NAND (128Gb): Prices rose from $2.51 to $17.73 over the same period.
"While some voice concerns about a potential cooling in AI demand, the current momentum remains unshakable," said Kang Gam-chan, Director General for Trade and Investment at MOTIE. "We expect this positive trend to persist at least through the first half of the year."

Geopolitical Headwinds and Regional Shifts
The stellar performance comes despite a grim backdrop in the Middle East. While total trade flourished, exports to the Middle East plummeted by 49.1% to a mere $900 million, hampered by severe logistical bottlenecks and maritime risks caused by the ongoing conflict.

Conversely, the "Big Two" markets—the United States and China—showed robust recovery. Exports to China surged 64%, while shipments to the U.S. grew by 47.1%, fueled largely by chips and high-end computer peripherals, which saw a 189.2% increase.

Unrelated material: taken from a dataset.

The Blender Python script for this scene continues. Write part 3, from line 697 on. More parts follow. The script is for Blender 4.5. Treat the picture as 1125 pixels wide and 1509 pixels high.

The "Concentration Risk" Debate
Despite the celebratory atmosphere, economists are flagging the growing "semiconductor dependency" as a structural vulnerability. Semiconductors now account for 38.1% of South Korea’s total export portfolio—a record high that dwarfs the 20% range seen during the 2018 supercycle.

Critics argue that the South Korean economy is becoming a "one-trick pony." While the AI boom provides a temporary cushion, any correction in the volatile chip market could lead to a hard landing for the national economy.

"Relying solely on the semiconductor cycle is a high-stakes gamble," warned Kim Hyun-dong, a professor of Business Administration at Pai Chai University. "To ensure long-term stability, there must be a concerted policy effort to foster competitiveness in diverse sectors like biotechnology, secondary batteries, and AI software, rather than just the hardware that powers them."

A 14-Month Surplus Streak
On the import side, energy costs fell as crude oil and gas imports dropped by 5.2% and 19.0%, respectively, partly due to strategic shifts in sourcing amidst the Middle East crisis. This resulted in a massive trade surplus of $25.74 billion, extending Korea's winning streak to 14 consecutive months of trade surpluses.

As the second quarter begins, the focus shifts to whether Korea can maintain this velocity. With the world watching the evolution of AI and the stability of global shipping lanes, the "Silicon Shield" of South Korea remains the country's strongest—and perhaps most precarious—economic asset.